[lbo-talk] consumption and inequality

Carrol Cox cbcox at ilstu.edu
Wed Feb 13 10:31:57 PST 2008


Dennis Claxton wrote:
>
>
> Before modern scientific methods were developed astrology and
> astronomy overlapped and I'd say that in the middle ages astrology
> trumped astronomy. Medieval intellectual pursuits were about love
> and law and poetry, to borrow a phrase from Morrissey. Empirical
> quantification and measurement were then gleams in the eye of
> philosophers studying optics and were widwifed by double entry bookkeeping.

On the whole, I think Joanna is a bit closer to accuracy here. Re-read Canto II of the Paradiso. Empiricaldata, even a form of experimental collection of data, were part of medieval thought.
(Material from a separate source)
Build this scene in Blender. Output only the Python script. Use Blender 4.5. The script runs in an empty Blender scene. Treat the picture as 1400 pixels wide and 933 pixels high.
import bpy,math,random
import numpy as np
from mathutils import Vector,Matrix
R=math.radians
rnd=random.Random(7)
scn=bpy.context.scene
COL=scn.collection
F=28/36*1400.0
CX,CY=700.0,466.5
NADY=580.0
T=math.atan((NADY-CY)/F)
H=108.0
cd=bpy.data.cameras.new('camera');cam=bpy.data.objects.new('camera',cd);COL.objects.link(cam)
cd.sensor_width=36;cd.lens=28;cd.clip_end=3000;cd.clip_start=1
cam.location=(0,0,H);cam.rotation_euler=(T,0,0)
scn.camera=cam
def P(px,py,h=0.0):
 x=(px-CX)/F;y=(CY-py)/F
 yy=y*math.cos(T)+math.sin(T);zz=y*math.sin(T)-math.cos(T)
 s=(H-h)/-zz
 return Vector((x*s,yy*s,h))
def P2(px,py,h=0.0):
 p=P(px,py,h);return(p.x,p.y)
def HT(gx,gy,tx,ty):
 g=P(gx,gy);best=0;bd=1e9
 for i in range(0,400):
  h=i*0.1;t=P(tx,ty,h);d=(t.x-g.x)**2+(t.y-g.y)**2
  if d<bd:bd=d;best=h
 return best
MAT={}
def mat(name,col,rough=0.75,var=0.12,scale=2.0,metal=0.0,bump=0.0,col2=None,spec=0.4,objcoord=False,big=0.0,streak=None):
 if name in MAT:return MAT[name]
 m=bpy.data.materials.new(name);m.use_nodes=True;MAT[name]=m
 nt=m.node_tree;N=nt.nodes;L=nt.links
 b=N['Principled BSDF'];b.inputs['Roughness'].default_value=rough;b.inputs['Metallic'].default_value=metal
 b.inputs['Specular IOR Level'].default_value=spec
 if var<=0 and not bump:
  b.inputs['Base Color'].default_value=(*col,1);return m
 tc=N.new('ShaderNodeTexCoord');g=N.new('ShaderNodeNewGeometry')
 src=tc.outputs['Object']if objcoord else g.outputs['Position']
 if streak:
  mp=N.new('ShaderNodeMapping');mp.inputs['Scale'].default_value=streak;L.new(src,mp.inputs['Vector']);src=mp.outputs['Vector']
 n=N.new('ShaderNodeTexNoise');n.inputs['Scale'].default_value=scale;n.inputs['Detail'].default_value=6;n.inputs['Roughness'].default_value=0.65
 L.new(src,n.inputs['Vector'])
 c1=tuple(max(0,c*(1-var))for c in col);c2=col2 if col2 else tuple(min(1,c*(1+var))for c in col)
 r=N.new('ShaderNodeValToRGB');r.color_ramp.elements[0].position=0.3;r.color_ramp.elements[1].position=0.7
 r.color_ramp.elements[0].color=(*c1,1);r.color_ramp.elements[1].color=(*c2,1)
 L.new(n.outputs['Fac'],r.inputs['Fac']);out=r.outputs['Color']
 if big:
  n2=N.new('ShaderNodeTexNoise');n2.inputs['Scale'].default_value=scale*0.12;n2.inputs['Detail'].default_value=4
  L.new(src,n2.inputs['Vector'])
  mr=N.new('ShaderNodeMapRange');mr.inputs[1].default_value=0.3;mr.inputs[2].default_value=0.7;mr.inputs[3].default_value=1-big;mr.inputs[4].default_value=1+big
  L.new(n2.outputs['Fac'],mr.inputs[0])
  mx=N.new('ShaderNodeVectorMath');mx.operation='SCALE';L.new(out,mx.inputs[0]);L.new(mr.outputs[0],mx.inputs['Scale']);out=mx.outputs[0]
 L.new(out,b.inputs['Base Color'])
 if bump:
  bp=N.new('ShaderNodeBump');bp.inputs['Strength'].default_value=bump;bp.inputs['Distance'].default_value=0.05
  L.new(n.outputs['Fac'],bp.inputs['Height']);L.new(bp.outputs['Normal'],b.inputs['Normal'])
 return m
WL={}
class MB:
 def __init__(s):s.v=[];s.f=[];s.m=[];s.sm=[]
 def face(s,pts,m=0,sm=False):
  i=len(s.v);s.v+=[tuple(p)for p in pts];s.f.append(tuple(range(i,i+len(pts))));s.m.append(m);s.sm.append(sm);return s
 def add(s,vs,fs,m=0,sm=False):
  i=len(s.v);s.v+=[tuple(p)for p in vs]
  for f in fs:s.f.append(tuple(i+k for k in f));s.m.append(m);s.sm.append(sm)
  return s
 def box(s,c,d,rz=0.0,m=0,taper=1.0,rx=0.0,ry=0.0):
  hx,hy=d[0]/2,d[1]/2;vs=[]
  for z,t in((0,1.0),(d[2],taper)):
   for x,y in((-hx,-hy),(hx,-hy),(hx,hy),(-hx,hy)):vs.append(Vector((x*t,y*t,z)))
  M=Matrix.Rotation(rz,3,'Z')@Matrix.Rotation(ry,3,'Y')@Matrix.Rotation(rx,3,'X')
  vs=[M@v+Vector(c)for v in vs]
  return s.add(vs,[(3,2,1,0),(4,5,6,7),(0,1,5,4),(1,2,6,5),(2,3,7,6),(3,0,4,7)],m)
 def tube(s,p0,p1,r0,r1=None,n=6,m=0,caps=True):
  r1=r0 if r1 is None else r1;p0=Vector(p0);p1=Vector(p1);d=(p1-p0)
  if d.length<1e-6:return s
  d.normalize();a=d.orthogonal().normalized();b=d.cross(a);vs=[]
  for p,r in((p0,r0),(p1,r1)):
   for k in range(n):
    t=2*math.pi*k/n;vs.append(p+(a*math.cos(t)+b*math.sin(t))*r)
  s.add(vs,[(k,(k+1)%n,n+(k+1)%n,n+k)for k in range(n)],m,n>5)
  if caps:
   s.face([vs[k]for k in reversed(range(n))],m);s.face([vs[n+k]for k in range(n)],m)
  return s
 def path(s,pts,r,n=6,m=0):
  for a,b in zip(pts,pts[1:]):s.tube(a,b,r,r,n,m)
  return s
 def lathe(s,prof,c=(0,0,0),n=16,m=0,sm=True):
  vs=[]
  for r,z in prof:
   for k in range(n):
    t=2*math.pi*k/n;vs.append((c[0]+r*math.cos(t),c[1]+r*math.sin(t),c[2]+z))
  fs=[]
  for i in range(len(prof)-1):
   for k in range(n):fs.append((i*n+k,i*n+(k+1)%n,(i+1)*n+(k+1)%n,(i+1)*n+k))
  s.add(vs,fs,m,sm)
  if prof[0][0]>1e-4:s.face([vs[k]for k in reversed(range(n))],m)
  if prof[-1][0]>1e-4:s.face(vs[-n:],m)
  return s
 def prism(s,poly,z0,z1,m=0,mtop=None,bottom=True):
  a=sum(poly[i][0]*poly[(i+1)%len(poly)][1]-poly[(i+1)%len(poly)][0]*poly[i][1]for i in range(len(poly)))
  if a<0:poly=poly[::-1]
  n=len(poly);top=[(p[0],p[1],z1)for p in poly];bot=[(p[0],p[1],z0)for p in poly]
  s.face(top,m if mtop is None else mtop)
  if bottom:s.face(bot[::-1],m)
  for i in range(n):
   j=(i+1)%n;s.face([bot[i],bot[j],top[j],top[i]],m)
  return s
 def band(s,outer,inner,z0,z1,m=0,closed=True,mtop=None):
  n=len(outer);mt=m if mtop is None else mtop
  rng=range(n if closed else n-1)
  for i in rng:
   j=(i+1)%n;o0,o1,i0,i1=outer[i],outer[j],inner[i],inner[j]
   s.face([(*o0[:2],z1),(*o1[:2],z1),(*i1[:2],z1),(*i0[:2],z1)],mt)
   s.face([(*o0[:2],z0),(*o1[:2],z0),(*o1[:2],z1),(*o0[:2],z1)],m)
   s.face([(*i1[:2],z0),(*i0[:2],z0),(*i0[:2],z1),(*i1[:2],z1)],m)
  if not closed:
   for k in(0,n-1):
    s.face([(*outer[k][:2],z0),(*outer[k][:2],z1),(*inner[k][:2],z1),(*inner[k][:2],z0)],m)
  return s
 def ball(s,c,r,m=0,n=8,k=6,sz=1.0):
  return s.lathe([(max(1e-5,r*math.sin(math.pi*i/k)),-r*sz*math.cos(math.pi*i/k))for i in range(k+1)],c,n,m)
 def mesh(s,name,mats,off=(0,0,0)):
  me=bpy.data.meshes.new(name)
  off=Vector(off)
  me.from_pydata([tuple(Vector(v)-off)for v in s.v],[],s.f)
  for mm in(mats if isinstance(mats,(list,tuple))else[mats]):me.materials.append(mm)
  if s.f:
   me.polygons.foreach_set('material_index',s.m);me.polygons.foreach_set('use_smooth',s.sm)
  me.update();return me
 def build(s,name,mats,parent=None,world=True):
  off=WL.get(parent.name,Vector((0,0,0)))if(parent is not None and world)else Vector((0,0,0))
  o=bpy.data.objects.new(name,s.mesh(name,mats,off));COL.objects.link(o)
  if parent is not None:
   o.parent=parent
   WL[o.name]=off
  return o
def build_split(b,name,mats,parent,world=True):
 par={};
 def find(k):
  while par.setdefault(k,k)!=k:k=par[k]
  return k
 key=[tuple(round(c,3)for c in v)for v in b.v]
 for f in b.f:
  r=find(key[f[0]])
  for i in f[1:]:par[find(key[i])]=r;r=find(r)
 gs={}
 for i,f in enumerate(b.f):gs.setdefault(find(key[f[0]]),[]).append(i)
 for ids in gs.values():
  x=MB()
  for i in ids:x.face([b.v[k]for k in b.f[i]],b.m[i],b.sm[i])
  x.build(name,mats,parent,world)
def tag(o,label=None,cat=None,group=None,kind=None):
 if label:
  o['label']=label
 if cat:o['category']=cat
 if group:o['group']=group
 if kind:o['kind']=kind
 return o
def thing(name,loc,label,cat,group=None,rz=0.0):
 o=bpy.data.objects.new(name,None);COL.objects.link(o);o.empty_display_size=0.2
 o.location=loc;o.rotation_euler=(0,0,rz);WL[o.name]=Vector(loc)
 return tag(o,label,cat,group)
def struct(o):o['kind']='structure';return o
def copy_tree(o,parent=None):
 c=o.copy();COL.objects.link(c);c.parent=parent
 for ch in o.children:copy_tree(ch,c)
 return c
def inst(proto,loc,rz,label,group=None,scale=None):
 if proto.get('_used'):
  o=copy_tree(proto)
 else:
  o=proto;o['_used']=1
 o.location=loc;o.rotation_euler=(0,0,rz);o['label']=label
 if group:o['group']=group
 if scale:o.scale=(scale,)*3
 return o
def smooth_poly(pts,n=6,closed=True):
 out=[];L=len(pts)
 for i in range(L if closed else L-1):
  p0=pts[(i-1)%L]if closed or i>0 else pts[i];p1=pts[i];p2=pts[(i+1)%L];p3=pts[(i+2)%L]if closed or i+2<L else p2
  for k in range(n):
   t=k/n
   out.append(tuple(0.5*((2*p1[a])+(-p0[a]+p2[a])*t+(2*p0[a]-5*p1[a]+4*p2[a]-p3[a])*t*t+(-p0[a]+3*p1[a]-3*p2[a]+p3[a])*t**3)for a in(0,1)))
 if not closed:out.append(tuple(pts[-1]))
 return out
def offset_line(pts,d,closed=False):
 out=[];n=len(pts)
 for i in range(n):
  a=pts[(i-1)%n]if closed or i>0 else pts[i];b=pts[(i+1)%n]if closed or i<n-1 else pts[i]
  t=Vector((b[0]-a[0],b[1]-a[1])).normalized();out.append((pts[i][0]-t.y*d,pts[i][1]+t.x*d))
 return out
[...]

They _did_ fail (I think it's accurate to say) to _abstract_ from the data but, rather, attempted to generalize it: hence the effort "to save appearances" as well as the scholastic doctrine, "Nothing is in the mind that is not first in the senses."

The "scientific revolution" of th 17th-18th centuries depended on the rejection of both the priority of sense data and the principle of "saving appearances." After all, _experience_ (sense data) make it overwhelmingly obvious that the sun travels around the earth. Newton's breakthrough (re gravity; I'm not familiar with the details his more important breakthroughs re optics) -- that breakthrough w as contingent NOT on paying attention to facts but on making the radical assumption that the same princple controlled BOTH the fall of the apple and the orbit of the moon!